§ **Given exercise**: Starting at the first line of the data below, write out each line exactly until you reach the line containing "return _C+d*(X-_C[0])/d[0]", and include that line too.
--- start ---
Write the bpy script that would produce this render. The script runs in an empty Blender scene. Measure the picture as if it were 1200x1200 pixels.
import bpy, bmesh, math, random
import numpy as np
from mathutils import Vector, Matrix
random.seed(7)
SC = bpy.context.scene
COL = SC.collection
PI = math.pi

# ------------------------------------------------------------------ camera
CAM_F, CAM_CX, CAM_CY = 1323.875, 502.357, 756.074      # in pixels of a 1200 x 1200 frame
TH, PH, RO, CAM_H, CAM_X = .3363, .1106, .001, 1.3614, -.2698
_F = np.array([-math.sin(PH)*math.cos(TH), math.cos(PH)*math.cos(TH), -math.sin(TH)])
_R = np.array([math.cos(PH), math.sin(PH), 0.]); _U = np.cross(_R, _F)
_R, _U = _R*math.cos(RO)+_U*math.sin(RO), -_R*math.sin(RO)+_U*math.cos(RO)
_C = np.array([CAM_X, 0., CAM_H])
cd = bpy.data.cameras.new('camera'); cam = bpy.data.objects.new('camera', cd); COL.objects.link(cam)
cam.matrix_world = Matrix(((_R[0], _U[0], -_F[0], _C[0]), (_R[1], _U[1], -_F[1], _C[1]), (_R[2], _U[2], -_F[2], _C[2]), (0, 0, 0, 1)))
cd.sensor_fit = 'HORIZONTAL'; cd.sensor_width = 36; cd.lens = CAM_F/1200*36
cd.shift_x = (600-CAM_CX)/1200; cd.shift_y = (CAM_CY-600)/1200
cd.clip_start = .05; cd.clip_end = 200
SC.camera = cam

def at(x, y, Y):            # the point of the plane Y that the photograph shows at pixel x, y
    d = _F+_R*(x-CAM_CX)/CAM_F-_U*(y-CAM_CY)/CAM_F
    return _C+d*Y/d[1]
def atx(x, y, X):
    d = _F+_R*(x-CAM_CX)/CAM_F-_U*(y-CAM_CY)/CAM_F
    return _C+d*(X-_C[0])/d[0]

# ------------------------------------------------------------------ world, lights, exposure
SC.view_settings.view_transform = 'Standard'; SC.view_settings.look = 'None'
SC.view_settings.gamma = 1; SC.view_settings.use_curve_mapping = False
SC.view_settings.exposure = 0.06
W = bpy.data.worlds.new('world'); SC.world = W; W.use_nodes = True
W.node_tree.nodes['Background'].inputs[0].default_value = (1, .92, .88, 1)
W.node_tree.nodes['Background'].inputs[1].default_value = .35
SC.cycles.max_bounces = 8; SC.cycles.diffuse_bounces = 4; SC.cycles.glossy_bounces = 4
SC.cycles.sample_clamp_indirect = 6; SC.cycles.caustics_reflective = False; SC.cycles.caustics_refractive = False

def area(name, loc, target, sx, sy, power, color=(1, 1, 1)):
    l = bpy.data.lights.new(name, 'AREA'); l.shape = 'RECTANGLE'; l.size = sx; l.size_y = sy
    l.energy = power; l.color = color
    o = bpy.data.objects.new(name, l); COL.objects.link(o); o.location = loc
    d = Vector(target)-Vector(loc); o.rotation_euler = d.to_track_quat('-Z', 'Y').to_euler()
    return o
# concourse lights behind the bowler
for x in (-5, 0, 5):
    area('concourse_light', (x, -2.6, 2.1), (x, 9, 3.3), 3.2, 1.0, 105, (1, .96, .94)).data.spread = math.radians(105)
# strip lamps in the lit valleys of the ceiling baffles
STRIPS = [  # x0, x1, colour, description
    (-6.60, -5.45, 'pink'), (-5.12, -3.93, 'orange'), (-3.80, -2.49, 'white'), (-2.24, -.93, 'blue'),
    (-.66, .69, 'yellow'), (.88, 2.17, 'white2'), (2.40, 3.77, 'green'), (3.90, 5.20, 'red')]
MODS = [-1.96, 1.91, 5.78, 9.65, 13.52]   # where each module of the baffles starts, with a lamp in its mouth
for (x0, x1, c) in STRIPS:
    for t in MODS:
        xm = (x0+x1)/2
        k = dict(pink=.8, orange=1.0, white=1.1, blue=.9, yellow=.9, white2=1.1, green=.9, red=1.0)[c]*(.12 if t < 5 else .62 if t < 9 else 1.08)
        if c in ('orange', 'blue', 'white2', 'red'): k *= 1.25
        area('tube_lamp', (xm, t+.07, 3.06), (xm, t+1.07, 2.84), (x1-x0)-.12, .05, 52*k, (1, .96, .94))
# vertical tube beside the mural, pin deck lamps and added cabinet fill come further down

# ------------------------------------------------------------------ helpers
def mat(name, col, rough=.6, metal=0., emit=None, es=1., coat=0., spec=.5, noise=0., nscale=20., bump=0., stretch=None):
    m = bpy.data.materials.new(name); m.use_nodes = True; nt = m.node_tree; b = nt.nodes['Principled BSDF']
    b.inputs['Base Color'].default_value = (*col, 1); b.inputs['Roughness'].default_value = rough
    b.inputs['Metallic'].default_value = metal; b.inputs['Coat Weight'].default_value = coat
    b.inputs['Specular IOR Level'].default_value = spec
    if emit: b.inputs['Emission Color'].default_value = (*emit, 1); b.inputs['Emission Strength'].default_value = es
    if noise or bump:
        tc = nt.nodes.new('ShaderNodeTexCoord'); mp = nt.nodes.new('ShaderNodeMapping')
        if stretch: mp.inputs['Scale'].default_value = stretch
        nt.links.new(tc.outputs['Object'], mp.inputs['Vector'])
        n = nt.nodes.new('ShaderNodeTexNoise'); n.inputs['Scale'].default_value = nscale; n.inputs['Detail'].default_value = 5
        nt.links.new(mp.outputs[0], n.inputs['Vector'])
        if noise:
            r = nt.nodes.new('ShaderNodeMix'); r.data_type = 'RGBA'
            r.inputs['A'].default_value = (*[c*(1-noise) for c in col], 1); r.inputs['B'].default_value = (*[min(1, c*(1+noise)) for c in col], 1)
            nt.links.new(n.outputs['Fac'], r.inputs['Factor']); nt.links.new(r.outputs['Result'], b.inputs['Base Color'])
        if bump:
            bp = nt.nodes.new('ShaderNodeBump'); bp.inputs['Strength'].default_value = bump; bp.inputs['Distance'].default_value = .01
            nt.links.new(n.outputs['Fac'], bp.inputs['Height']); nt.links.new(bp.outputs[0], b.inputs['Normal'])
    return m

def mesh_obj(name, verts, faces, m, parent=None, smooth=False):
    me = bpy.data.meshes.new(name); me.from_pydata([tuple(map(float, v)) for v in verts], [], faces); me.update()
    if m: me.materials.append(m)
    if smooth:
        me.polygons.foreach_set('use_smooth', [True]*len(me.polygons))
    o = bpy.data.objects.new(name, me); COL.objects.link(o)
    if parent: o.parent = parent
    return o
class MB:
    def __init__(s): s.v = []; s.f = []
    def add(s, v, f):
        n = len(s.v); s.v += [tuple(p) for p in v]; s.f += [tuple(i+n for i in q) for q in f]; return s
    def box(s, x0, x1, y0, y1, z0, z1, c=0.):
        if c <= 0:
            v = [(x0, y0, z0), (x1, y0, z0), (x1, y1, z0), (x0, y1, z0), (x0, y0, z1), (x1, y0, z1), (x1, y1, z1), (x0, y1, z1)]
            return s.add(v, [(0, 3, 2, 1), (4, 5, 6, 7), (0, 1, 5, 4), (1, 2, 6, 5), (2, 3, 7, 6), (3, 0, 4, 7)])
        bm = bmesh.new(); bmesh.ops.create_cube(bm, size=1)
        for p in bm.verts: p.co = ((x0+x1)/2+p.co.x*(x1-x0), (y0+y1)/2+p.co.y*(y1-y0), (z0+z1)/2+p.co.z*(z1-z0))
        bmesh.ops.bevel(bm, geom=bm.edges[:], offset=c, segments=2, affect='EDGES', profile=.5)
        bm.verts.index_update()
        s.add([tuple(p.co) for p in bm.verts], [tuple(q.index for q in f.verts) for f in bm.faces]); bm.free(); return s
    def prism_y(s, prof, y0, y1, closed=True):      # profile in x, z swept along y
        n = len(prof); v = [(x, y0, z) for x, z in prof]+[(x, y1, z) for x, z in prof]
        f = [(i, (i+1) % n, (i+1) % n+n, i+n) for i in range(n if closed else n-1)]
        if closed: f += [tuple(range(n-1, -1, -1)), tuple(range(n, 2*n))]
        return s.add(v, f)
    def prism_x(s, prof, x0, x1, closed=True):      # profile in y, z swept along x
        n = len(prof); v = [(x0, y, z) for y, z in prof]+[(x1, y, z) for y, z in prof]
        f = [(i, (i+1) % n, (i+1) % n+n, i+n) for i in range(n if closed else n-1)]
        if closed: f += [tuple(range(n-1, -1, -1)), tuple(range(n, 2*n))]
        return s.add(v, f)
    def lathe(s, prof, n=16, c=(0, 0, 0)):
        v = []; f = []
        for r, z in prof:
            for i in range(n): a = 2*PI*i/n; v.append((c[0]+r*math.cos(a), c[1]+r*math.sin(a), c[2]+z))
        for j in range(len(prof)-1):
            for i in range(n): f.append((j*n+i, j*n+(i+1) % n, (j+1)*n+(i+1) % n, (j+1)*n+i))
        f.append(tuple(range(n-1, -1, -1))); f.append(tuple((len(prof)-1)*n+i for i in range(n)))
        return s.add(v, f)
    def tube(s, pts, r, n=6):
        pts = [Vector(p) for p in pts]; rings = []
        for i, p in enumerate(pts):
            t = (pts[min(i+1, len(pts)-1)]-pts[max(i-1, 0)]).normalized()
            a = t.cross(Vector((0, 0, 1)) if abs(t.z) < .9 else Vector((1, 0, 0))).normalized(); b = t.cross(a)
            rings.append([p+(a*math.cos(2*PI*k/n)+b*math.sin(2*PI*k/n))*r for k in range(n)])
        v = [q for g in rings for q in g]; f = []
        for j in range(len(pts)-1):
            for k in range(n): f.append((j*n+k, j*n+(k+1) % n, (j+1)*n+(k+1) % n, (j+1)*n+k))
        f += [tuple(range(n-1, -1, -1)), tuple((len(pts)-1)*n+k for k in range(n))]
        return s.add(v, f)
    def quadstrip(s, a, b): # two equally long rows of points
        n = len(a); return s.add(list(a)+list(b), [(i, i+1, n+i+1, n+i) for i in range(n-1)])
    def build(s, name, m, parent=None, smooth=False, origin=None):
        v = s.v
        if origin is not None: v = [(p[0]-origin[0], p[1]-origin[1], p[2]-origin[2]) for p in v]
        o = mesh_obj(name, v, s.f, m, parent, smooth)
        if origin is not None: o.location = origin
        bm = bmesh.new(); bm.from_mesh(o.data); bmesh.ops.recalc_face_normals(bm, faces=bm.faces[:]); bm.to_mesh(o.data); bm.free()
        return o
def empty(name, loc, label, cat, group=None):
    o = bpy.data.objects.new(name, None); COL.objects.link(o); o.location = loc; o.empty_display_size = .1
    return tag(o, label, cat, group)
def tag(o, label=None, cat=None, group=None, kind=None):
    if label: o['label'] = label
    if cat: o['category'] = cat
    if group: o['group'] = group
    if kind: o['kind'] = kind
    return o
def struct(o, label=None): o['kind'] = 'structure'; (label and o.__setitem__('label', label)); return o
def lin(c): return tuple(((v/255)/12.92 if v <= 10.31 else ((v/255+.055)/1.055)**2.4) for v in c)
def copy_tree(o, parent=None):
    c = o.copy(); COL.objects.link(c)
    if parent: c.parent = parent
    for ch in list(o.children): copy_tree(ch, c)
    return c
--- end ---
§ **Finished exercise**:
Write the bpy script that would produce this render. The script runs in an empty Blender scene. Measure the picture as if it were 1200x1200 pixels.
import bpy, bmesh, math, random
import numpy as np
from mathutils import Vector, Matrix
random.seed(7)
SC = bpy.context.scene
COL = SC.collection
PI = math.pi

# ------------------------------------------------------------------ camera
CAM_F, CAM_CX, CAM_CY = 1323.875, 502.357, 756.074      # in pixels of a 1200 x 1200 frame
TH, PH, RO, CAM_H, CAM_X = .3363, .1106, .001, 1.3614, -.2698
_F = np.array([-math.sin(PH)*math.cos(TH), math.cos(PH)*math.cos(TH), -math.sin(TH)])
_R = np.array([math.cos(PH), math.sin(PH), 0.]); _U = np.cross(_R, _F)
_R, _U = _R*math.cos(RO)+_U*math.sin(RO), -_R*math.sin(RO)+_U*math.cos(RO)
_C = np.array([CAM_X, 0., CAM_H])
cd = bpy.data.cameras.new('camera'); cam = bpy.data.objects.new('camera', cd); COL.objects.link(cam)
cam.matrix_world = Matrix(((_R[0], _U[0], -_F[0], _C[0]), (_R[1], _U[1], -_F[1], _C[1]), (_R[2], _U[2], -_F[2], _C[2]), (0, 0, 0, 1)))
cd.sensor_fit = 'HORIZONTAL'; cd.sensor_width = 36; cd.lens = CAM_F/1200*36
cd.shift_x = (600-CAM_CX)/1200; cd.shift_y = (CAM_CY-600)/1200
cd.clip_start = .05; cd.clip_end = 200
SC.camera = cam

def at(x, y, Y):            # the point of the plane Y that the photograph shows at pixel x, y
    d = _F+_R*(x-CAM_CX)/CAM_F-_U*(y-CAM_CY)/CAM_F
    return _C+d*Y/d[1]
def atx(x, y, X):
    d = _F+_R*(x-CAM_CX)/CAM_F-_U*(y-CAM_CY)/CAM_F
    return _C+d*(X-_C[0])/d[0]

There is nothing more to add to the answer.